Newly elected Sen. Scott Bright, R-Platteville, said he will take aim at rising transportation costs, looking to repeal new fees on gas, diesel fuel, rides from transportation network companies like Lyft and Uber and short-term vehicle rentals. Bright also will sponsor a bill that would offset the higher costs of the reformulated gas that Northern Front Range stations must sell because of the area’s noncompliance with federal ozone standards by creating a rebate program using existing enterprise funds.

And Sen. Janice Rich, R-Grand Junction, will seek to repeal clean-air-focused grant programs, mandates reducing greenhouse-gas emissions from buildings, air-pollutant fees that fund air-quality monitoring and fees on products that add perfluoroalkyl and polyfluoroalkyl substances. She also plans a bill that she said would repeal occupational-licensing requirements unless state departments can show they are necessary to protect public health, welfare and safety.

Colorado state Sen. Janice Rich explains the regulatory-rollback bills she plans to introduce during a Capitol news conference on Tuesday.

Viability questions surround package

Asked if Polis had signed onto any of the proposals, Lundeen said there is a wide range of potential regulatory-relief efforts being discussed at this moment without commitment from the state’s top executive to move in any specific direction. He also did not identify any Democrats who have agreed to sponsor the regulatory and fee-cut bills but said Republicans and welcoming members of both parties to join with them.

The discussion around the bills, he hopes, will be part of the larger discussion of how to address the affordability crisis that members of both parties have identified as a priority for the 2025 session, which began just on Jan. 8.

“Many of the regulatory burdens we’ve created are designed to have a global impact,” Lundeen said. “And yet there is no discernible impact for many of the laws and regulations except to make life less affordable in Colorado.”

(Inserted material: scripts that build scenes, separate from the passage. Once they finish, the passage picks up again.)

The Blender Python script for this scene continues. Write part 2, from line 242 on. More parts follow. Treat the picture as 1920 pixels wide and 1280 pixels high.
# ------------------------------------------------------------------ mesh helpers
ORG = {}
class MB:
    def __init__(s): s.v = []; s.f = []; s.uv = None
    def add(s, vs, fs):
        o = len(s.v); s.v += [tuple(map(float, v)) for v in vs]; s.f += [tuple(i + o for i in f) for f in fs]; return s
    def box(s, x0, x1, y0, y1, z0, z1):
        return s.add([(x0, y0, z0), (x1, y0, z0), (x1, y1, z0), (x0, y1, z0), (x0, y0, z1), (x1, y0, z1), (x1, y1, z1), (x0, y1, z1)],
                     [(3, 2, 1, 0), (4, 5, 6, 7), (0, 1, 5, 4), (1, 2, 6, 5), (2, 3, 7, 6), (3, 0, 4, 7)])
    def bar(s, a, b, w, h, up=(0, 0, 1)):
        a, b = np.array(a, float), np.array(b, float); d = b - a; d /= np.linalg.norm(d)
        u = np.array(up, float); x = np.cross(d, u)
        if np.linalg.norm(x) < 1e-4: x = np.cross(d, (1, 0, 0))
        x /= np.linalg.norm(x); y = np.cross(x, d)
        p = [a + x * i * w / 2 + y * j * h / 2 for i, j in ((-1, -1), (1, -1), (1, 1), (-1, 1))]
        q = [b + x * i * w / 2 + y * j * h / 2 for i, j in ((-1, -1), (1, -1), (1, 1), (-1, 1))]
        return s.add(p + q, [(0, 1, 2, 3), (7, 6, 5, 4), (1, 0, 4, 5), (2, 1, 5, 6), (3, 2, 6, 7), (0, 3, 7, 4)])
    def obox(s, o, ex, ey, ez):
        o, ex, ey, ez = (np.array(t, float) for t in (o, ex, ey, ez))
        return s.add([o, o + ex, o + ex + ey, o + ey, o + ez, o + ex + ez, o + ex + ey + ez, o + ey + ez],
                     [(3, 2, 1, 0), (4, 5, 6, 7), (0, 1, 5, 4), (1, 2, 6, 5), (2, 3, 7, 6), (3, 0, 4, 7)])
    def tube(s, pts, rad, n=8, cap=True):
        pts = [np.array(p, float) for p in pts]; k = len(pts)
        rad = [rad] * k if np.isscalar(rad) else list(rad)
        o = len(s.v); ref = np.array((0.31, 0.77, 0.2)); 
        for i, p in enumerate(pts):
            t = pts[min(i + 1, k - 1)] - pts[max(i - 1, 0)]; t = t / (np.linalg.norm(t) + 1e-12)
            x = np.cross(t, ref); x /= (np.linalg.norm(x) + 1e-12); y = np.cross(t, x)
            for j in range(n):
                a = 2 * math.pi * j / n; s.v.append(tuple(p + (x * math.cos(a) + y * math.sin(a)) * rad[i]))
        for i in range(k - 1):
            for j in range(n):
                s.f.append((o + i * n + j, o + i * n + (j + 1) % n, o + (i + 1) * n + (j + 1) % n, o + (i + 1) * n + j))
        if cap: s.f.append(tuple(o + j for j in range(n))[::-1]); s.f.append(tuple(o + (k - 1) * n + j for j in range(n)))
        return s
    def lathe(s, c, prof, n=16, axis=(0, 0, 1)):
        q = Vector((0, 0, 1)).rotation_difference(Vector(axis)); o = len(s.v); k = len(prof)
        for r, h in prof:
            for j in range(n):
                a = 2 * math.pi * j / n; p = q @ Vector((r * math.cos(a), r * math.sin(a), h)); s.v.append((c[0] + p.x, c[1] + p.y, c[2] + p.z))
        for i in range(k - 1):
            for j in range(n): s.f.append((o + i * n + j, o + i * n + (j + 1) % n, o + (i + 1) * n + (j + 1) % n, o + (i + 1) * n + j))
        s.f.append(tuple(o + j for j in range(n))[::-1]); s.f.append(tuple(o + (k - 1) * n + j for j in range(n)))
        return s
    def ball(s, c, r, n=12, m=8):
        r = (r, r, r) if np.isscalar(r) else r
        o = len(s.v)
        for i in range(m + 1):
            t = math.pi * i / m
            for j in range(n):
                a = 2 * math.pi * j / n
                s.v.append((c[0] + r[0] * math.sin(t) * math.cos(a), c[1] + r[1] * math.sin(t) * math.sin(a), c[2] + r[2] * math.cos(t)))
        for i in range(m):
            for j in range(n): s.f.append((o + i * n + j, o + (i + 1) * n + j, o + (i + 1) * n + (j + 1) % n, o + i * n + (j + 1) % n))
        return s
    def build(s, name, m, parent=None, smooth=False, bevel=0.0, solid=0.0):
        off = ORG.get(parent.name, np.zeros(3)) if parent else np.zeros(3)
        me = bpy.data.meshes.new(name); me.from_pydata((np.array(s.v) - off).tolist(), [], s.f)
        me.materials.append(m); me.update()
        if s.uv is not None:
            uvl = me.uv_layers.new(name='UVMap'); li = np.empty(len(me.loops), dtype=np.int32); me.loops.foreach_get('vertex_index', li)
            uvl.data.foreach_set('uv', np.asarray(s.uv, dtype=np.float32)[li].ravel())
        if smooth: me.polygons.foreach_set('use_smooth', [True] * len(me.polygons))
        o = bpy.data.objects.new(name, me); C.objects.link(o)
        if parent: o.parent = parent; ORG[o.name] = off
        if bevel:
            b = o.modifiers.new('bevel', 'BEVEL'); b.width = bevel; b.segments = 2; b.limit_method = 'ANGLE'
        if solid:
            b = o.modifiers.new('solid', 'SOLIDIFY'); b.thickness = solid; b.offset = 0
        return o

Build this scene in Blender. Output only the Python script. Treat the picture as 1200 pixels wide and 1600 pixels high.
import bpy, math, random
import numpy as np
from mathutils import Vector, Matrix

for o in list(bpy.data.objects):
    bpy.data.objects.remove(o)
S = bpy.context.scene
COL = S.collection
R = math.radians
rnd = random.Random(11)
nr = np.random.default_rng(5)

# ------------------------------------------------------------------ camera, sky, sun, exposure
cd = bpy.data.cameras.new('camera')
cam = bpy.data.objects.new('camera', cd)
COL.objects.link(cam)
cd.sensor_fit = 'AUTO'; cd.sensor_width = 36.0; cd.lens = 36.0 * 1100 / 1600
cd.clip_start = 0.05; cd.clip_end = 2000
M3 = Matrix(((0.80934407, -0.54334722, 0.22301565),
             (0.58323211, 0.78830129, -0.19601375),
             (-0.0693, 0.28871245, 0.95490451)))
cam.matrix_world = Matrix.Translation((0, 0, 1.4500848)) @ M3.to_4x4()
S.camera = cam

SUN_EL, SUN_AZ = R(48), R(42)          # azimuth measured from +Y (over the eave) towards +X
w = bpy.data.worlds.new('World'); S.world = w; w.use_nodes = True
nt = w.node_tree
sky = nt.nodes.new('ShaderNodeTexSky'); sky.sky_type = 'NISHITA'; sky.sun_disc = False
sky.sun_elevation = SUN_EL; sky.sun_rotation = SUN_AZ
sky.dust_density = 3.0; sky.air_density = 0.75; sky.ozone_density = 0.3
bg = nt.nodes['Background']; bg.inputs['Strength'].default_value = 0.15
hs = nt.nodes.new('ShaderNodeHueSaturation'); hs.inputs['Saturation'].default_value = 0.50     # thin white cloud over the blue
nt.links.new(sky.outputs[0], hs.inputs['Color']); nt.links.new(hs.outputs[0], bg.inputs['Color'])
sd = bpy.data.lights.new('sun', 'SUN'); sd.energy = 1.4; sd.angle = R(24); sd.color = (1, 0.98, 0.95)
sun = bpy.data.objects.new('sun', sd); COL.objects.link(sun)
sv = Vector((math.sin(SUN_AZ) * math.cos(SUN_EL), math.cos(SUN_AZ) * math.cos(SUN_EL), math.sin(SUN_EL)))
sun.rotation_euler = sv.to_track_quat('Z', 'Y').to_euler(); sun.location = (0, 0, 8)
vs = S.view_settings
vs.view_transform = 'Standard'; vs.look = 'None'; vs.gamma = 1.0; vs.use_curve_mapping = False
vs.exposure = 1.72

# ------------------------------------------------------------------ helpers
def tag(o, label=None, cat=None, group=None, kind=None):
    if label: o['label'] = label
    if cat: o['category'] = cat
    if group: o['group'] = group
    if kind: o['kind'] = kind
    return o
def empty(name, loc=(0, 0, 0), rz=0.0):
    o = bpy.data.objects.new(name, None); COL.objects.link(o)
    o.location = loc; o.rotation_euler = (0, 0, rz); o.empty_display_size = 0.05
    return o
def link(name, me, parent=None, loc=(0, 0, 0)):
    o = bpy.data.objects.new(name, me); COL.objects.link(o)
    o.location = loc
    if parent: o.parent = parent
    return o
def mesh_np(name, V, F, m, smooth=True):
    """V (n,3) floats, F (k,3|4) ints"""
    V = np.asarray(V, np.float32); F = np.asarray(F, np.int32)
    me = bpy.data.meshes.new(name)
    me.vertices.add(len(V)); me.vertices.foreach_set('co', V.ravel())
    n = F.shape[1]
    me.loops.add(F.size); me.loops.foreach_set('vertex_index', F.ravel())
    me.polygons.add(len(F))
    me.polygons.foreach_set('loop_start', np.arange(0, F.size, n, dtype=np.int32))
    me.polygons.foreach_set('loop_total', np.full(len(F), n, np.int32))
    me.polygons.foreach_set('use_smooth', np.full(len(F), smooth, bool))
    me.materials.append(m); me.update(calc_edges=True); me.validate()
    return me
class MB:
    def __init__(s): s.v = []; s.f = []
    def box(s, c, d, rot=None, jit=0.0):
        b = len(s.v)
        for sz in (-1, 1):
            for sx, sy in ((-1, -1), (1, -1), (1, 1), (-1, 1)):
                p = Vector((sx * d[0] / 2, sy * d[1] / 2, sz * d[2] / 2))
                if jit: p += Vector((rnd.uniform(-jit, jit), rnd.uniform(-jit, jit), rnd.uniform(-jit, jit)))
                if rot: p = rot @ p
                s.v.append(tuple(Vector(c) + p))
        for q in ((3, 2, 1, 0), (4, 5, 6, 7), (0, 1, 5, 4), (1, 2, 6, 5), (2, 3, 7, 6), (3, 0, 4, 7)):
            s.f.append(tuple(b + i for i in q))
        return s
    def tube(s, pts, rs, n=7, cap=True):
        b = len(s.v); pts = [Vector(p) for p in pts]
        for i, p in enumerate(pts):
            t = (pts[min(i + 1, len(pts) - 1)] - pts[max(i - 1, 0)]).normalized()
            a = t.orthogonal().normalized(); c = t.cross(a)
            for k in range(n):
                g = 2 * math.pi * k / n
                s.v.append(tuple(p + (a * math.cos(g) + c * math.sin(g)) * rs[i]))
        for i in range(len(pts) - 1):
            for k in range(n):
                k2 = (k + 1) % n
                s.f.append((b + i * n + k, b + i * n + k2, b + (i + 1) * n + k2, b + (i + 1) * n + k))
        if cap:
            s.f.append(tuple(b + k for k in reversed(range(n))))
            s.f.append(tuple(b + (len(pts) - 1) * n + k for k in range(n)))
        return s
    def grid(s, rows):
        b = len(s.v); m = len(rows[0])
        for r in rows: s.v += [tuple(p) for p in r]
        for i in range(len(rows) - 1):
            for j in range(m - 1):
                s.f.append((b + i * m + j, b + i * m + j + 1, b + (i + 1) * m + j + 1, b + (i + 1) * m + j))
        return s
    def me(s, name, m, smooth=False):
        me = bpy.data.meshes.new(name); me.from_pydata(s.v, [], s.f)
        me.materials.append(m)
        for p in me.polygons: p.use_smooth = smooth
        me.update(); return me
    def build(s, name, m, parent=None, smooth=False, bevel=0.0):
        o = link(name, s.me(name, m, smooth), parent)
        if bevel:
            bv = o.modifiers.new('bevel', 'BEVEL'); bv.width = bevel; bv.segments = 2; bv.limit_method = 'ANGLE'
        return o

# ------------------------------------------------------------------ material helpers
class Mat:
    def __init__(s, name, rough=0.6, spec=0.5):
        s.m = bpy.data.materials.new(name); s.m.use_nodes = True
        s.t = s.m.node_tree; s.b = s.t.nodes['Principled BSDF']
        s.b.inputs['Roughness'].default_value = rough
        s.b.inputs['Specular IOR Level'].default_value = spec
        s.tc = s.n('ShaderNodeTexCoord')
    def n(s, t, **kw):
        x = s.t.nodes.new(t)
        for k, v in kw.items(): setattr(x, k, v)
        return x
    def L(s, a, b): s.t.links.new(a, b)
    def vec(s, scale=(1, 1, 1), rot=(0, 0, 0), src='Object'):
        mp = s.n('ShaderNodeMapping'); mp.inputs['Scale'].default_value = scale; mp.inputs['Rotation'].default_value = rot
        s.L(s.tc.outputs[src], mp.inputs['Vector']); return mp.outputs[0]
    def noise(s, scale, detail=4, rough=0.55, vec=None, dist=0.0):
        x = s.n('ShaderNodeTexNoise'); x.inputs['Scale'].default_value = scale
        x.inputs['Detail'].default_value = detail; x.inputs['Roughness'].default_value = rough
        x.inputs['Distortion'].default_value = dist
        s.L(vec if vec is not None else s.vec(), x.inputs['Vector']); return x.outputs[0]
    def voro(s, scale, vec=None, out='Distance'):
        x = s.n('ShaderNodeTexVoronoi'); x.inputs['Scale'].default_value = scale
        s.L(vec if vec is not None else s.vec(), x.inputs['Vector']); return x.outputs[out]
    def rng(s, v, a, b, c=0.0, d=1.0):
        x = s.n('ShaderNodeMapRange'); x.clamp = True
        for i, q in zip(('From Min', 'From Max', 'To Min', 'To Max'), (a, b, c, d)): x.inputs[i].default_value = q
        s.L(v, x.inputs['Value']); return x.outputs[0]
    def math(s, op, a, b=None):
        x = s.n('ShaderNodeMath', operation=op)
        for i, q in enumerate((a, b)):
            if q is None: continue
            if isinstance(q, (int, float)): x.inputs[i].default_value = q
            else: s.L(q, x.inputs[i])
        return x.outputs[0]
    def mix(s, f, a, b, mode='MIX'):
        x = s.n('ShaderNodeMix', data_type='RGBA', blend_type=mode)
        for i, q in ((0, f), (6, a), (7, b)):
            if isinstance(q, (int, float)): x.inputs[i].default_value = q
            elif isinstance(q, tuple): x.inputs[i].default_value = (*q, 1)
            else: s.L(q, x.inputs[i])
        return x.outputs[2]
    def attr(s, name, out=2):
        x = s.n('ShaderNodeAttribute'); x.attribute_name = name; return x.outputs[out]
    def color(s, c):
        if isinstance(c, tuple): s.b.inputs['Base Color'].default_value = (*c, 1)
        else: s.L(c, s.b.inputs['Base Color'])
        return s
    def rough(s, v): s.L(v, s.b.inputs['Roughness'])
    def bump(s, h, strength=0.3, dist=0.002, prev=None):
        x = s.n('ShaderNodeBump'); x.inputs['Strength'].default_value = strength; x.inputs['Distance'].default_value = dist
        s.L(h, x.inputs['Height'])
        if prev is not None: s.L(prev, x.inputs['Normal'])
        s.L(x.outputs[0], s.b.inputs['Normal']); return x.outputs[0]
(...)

While Democrats have targeted the cost of living like Republicans, their initial bills seek to attack the issue in different ways, including a crackdown on what they say is an increase in price gouging by retailers and a limit on certain fees that industries like child-care providers can charge. Democrats also have backed many of the fees and regulations that are the subject of proposed GOP repeals because they aim to reduce pollution and protect homeowners and renters, among others.